Scott heads to Royal Melbourne, which will also stage the World Cup next week, in great form after winning the Australian PGA by four shots from American Rickie Fowler at Royal Pines on the Gold Coast last Sunday.
That added to his 2009 Australian Open win and Scott said that holding off Englishman Ian Poulter to win last year's Australian Masters had been an important career confidence-builder.
He had relinquished a four-shot lead with four holes to play at the British Open just four months before as he chased his first major title.
"It was big for the confidence and absolutely played a part in any success since then," he said of claiming his home Masters gold jacket.
Scott will be up against American world number eight Matt Kuchar, Fiji's former world number one Vijay Singh, Presidents Cup team member Brendon de Jonge of Zimbabwe and the 2006 US Open champion Geoff Ogilvy when the tournament begins on Thursday.

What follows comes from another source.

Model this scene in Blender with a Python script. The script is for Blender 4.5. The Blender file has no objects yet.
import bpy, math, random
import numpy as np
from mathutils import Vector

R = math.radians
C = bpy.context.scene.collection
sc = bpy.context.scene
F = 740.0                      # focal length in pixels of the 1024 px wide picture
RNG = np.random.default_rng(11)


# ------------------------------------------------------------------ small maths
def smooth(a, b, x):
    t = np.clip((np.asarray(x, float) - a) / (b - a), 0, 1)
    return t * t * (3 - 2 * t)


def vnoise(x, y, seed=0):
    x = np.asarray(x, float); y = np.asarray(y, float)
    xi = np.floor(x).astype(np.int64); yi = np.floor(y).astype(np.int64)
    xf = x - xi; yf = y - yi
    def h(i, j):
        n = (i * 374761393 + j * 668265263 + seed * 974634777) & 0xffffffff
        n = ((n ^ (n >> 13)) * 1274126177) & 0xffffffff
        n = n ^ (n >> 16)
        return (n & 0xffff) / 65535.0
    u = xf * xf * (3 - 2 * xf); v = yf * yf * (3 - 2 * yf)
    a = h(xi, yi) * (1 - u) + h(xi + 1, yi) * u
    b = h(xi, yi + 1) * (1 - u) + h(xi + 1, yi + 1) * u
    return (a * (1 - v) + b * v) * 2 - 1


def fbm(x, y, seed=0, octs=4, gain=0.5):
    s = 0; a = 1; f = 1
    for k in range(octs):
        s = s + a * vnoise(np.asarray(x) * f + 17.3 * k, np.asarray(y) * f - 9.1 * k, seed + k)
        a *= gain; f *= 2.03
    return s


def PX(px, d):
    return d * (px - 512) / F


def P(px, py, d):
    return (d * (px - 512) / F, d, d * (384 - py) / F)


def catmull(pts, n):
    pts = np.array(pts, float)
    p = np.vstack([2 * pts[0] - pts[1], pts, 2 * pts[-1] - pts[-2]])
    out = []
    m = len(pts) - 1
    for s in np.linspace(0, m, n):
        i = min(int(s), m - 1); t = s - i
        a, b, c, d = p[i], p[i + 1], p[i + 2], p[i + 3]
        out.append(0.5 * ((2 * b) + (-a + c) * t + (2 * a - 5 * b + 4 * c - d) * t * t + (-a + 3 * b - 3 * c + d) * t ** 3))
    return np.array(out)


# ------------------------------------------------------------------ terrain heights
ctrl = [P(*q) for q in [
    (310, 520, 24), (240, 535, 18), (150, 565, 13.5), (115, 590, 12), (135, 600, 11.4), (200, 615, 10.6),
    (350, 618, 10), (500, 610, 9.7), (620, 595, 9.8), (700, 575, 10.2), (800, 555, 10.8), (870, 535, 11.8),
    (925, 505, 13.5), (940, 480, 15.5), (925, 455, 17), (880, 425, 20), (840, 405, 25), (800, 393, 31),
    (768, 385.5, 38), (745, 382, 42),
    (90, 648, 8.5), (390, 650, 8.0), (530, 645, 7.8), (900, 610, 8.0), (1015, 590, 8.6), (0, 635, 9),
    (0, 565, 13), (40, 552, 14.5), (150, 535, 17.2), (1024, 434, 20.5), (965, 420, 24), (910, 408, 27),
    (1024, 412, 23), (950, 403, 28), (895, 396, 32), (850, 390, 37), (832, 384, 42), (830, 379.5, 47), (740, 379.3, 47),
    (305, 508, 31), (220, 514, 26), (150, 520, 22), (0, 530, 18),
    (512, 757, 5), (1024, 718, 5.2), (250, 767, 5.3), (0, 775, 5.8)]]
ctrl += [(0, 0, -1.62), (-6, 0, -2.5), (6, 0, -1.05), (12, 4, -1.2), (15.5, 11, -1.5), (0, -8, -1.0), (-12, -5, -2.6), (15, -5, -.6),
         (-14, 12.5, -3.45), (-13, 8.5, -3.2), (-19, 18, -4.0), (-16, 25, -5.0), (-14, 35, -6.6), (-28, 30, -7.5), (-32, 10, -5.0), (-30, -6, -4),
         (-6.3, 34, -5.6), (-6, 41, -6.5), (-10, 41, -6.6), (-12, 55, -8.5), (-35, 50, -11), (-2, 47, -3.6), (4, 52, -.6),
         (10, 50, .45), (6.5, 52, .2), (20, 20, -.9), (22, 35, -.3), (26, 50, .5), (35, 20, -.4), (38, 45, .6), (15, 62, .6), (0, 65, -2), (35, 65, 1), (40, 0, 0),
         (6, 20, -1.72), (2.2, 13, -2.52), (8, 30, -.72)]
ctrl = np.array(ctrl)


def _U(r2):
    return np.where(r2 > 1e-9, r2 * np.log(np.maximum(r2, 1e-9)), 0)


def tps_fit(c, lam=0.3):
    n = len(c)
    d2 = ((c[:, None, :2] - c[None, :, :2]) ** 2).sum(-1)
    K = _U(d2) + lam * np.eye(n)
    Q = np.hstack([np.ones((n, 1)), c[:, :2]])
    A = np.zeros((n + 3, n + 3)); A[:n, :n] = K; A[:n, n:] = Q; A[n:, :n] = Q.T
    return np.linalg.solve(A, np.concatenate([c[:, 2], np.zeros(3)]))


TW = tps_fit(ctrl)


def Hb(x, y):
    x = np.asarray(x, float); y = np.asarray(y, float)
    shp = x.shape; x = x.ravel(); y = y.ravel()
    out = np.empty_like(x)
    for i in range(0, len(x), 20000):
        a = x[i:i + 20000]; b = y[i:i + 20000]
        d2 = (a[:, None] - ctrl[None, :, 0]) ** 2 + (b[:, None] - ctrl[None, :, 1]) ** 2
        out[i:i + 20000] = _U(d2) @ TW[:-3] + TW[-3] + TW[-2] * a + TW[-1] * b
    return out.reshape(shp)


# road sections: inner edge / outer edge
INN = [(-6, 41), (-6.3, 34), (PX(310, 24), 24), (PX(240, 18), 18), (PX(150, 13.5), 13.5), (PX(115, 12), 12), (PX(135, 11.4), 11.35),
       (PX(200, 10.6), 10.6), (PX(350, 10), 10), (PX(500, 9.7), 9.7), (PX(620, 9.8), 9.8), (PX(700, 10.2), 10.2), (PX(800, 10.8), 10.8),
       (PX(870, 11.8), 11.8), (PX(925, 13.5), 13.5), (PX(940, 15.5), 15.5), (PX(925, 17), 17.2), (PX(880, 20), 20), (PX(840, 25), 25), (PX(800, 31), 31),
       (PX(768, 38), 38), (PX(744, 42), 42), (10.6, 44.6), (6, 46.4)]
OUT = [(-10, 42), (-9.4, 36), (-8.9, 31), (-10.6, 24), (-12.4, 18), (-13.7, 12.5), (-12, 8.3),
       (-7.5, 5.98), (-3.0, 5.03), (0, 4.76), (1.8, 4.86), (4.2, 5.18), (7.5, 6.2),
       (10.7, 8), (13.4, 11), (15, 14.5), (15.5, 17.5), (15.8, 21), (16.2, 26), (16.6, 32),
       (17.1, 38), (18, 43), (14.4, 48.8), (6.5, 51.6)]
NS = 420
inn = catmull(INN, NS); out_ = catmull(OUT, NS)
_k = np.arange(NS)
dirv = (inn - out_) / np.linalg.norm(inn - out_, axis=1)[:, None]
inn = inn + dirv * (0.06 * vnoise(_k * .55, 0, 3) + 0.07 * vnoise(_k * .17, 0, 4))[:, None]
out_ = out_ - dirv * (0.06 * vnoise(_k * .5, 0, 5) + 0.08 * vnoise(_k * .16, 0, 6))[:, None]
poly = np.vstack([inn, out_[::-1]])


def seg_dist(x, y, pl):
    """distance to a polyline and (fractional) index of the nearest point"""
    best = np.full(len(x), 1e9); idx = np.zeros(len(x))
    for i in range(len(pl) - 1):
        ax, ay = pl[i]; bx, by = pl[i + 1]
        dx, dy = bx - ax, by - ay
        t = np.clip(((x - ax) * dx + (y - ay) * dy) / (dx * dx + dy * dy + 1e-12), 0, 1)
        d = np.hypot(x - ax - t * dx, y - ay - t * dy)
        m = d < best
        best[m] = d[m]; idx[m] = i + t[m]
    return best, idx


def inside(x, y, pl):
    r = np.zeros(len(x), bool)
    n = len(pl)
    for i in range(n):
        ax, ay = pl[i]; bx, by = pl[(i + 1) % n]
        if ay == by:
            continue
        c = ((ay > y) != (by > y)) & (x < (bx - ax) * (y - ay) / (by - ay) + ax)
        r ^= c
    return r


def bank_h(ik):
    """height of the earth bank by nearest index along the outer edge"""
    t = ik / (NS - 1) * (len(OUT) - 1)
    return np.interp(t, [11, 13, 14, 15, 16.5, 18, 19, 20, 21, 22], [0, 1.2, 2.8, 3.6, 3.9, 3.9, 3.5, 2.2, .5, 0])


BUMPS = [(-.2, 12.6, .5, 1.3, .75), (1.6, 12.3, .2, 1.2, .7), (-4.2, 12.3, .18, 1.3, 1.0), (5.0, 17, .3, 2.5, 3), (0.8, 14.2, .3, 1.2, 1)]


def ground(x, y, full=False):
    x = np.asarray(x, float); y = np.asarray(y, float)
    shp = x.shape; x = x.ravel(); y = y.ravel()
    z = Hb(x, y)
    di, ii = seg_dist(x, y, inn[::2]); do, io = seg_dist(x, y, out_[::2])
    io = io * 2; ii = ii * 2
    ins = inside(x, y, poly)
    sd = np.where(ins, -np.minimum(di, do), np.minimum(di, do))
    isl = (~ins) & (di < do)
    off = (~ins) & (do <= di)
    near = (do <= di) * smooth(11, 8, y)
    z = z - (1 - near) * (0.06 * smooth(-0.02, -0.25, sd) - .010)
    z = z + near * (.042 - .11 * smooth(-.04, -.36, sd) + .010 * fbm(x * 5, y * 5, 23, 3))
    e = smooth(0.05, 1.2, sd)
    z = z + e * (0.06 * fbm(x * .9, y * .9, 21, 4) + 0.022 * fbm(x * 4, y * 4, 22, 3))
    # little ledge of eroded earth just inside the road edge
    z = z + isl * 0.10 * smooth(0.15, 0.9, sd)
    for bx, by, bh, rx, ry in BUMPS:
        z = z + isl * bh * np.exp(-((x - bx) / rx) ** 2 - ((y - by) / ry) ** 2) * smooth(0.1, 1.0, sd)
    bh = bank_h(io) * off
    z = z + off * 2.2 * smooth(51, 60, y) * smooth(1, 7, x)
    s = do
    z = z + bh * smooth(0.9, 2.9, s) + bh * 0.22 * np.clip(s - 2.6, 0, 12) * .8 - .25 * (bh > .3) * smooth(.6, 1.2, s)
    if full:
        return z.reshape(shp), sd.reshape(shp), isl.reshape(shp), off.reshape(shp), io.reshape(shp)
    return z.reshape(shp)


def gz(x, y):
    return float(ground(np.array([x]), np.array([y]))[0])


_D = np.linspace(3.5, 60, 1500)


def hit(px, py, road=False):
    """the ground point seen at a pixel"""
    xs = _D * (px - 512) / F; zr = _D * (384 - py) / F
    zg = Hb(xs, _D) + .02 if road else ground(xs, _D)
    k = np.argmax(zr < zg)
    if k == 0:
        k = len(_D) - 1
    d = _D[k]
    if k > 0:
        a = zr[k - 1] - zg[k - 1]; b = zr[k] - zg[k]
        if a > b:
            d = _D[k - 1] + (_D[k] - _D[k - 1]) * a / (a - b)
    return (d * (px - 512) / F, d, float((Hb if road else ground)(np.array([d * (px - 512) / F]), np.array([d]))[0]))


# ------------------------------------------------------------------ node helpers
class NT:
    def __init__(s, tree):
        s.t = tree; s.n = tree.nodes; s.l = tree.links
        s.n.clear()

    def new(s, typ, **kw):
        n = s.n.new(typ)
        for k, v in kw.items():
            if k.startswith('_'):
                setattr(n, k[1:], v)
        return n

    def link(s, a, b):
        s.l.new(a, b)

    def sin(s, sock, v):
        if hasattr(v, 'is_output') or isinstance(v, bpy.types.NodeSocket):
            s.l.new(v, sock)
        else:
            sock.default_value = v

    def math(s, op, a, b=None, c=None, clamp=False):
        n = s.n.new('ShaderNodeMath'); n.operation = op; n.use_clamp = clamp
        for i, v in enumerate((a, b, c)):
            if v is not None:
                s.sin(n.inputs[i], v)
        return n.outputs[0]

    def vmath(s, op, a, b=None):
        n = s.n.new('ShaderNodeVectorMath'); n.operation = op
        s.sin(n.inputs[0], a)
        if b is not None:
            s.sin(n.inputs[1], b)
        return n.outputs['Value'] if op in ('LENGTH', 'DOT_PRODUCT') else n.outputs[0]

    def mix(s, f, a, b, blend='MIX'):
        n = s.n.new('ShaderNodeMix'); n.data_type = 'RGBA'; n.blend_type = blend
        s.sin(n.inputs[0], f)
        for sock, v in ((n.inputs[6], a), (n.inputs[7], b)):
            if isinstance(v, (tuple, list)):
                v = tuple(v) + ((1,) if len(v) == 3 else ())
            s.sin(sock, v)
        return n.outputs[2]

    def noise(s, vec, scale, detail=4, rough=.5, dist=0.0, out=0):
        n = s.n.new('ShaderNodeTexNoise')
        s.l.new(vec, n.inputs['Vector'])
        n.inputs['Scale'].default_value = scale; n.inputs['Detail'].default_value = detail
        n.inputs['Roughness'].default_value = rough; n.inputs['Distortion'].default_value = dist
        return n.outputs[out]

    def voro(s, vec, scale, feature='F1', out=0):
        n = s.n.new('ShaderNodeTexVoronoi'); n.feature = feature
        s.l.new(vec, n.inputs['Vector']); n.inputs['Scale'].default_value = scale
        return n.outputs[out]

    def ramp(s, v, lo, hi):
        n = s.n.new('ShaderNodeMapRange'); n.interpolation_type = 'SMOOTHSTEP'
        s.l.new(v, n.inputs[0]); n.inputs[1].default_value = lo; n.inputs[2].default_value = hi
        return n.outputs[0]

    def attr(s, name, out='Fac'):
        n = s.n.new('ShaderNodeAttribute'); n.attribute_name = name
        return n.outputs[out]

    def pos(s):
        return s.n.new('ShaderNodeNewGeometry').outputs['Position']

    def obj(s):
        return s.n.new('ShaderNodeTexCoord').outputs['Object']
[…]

Kuchar is using the Australian Masters as preparation for the defence of the World Cup he won with Gary Woodland in 2011, and is returning to Royal Melbourne where he was a member of the victorious US team that won the 2011 Presidents Cup.
Kuchar, who has just one missed cut in the past two years on the US PGA Tour, also reveres Royal Melbourne.
"I don't know there's many other places that get me as excited," he said.
Singh, 50, despite now being eligible to compete as a senior on the Champions Tour, said his game was in good shape.
"My game is pretty good right now and I had a pretty ordinary season last and a couple before that because I had a couple of operations on my knee," he said.
"But this is the first year that I feel like I am able to compete again and my game is coming around," added the Fijian who last won on the US PGA Tour in 2008.
"I have not won in a few years and there are a lot of signs that I am playing well again so this is the first time in five, six years where I have gone back to a regular size putter and I am putting really well."